From a Financial Black Hole to a Cost-Efficient Data Cloud
When you staff your data platform team with Snowflake engineers who have passed the Axiom Cortex assessment, you are making a strategic investment in the financial health and performance of your data analytics capabilities.
An e-commerce client was on the verge of abandoning Snowflake. Their monthly bill was out of control, and their BI dashboards were slow and unreliable. Using the Nearshore IT Co-Pilot, we assembled a "Data Platform Optimization" pod of two elite nearshore Snowflake engineers.

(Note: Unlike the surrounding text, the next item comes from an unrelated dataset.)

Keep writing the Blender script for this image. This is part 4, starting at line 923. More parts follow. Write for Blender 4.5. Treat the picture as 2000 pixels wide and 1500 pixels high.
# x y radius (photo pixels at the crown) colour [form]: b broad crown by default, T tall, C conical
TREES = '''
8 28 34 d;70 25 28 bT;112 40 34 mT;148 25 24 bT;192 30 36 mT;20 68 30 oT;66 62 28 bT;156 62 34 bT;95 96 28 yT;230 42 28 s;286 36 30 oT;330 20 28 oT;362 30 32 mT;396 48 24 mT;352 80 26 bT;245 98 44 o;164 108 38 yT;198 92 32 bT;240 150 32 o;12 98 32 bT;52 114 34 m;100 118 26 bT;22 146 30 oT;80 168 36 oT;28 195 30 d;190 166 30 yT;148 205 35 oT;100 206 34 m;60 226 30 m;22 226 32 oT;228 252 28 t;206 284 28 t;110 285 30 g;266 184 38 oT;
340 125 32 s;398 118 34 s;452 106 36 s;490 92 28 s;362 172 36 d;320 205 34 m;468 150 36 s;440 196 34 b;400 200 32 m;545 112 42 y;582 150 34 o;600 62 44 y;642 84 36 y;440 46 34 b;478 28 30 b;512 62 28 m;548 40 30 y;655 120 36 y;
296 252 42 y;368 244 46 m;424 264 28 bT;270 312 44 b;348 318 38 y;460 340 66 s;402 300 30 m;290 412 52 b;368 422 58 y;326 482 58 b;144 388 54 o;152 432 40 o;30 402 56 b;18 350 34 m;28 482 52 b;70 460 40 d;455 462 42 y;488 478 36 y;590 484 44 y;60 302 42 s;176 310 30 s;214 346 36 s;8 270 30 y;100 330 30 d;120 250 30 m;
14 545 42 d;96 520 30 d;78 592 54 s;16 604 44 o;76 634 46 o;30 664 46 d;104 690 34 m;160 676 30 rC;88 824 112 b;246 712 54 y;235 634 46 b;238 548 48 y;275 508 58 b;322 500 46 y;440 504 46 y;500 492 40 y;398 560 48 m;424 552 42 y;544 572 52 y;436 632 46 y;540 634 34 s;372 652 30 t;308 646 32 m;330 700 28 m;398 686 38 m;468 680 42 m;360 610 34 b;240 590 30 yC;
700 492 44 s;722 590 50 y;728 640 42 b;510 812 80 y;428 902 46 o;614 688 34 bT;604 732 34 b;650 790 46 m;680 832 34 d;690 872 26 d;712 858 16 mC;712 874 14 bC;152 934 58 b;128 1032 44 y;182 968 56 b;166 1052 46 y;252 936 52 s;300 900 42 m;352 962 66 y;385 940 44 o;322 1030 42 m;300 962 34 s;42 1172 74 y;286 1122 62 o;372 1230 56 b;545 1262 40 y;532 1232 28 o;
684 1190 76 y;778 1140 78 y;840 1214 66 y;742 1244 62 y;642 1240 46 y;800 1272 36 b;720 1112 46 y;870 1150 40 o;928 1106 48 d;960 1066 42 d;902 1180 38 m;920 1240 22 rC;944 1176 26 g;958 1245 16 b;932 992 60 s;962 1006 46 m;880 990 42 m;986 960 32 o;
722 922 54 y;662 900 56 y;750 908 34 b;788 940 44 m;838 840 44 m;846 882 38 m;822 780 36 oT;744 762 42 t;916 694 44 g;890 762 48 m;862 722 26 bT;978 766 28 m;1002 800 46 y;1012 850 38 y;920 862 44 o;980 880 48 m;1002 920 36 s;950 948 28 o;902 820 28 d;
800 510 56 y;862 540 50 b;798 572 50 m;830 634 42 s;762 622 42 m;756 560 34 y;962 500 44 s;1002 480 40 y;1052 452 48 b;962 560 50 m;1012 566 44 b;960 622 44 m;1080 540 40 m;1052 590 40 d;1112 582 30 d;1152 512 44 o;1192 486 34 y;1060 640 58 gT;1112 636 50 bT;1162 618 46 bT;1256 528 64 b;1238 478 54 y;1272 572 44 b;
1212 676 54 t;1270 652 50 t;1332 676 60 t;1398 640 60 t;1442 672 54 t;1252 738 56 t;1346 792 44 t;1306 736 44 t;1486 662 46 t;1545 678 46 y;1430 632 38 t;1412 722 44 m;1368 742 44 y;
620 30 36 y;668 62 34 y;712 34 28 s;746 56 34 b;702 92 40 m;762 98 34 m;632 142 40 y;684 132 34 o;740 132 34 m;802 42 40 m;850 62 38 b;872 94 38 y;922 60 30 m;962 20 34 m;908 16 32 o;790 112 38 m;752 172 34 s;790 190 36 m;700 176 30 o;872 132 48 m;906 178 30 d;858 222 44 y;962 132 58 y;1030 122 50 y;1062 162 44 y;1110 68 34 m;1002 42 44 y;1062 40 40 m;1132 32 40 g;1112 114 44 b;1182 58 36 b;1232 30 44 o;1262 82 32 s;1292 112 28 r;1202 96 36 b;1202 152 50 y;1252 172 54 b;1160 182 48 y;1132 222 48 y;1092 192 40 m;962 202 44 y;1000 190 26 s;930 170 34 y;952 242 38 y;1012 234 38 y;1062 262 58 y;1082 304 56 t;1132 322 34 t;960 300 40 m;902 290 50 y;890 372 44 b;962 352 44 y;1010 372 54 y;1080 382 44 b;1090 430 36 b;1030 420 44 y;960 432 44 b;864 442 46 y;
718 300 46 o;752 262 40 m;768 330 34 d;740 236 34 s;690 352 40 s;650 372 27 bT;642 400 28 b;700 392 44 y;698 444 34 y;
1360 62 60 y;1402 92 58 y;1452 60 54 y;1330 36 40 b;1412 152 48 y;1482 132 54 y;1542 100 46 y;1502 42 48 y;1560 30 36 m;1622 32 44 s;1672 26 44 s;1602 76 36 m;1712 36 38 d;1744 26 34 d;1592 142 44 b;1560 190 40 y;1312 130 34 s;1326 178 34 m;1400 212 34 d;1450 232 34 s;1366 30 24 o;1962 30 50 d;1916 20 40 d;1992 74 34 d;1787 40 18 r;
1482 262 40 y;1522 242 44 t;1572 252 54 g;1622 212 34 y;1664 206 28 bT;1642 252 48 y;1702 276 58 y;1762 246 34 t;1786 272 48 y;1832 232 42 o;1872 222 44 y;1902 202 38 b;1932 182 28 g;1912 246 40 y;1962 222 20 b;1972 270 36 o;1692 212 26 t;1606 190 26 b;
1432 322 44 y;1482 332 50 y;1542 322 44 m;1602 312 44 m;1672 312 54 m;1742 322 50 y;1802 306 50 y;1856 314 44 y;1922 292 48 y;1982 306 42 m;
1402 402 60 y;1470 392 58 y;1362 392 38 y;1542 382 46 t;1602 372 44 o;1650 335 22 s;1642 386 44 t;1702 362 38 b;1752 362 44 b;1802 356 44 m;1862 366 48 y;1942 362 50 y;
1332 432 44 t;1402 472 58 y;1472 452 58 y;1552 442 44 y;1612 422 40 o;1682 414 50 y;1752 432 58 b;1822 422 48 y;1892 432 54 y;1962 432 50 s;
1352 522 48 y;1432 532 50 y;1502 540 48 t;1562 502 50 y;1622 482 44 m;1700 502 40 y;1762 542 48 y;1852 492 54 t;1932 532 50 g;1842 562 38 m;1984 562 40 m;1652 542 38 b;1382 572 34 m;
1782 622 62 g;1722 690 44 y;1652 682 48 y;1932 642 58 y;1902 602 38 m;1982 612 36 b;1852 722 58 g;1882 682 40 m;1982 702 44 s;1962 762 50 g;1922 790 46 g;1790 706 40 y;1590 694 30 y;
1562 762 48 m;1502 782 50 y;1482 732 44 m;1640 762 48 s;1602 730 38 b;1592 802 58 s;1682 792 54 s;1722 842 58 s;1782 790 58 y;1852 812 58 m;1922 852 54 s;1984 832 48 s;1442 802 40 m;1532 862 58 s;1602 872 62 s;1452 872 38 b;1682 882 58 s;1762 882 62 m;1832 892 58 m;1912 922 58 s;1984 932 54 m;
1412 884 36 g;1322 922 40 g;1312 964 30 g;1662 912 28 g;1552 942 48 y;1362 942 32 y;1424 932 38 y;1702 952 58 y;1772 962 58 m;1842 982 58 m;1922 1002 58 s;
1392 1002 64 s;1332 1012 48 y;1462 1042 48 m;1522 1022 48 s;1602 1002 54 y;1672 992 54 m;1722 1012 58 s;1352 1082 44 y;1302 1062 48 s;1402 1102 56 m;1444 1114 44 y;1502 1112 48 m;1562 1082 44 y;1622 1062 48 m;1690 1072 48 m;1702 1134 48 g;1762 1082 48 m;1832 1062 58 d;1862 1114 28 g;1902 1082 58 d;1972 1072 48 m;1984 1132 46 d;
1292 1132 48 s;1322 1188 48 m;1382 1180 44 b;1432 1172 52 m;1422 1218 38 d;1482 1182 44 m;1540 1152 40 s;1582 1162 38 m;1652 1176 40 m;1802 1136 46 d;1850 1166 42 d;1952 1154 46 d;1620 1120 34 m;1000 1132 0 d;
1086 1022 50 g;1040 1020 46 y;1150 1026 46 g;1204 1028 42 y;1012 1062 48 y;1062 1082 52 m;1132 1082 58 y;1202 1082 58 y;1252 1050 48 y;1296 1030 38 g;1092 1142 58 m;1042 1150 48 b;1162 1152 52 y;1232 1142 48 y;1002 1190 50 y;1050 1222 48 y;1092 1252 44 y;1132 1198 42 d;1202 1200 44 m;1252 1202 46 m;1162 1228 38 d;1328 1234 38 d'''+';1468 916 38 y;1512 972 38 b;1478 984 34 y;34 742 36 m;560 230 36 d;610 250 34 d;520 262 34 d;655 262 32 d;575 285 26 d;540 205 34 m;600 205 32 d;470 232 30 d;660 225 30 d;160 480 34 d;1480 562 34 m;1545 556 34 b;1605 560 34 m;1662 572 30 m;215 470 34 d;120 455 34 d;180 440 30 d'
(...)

In their first 60 days, this team:
- Implemented Comprehensive Cost Controls: They set up resource monitors on all warehouses and worked with each team to right-size their warehouse configurations, cutting the monthly compute bill by 50%.
- Optimized the Core Data Models: They analyzed the most common query patterns and implemented clustering keys on the largest tables, reducing the runtime of the most critical BI dashboards from minutes to seconds.
- Established a Governance Framework: They rolled out a new RBAC model and a set of best practice guides for query writing, empowering the analytics team to work efficiently without creating performance or cost problems.
The result was a complete turnaround. The data platform became a cost-effective, high-performance asset. The analytics team was more productive, and the CFO could finally get a predictable forecast for their data cloud spend.
What This Changes for CTOs and CIOs
Using Axiom Cortex to hire for Snowflake competency is not about finding a good SQL writer. It is about insourcing the discipline of cloud financial operations (FinOps) and high-performance data architecture. It is a strategic move to ensure that your investment in a powerful data cloud actually delivers a positive ROI.
It allows you to change the conversation with your CFO. Instead of defending an unpredictable cloud bill, you can demonstrate a direct link between data investment and business value. You can say:
"We have built our data cloud with a nearshore team that has been scientifically vetted for their deep expertise in performance optimization and cost management on Snowflake. This allows us to provide our business with faster, more powerful analytics at a lower and more predictable cost than our competitors."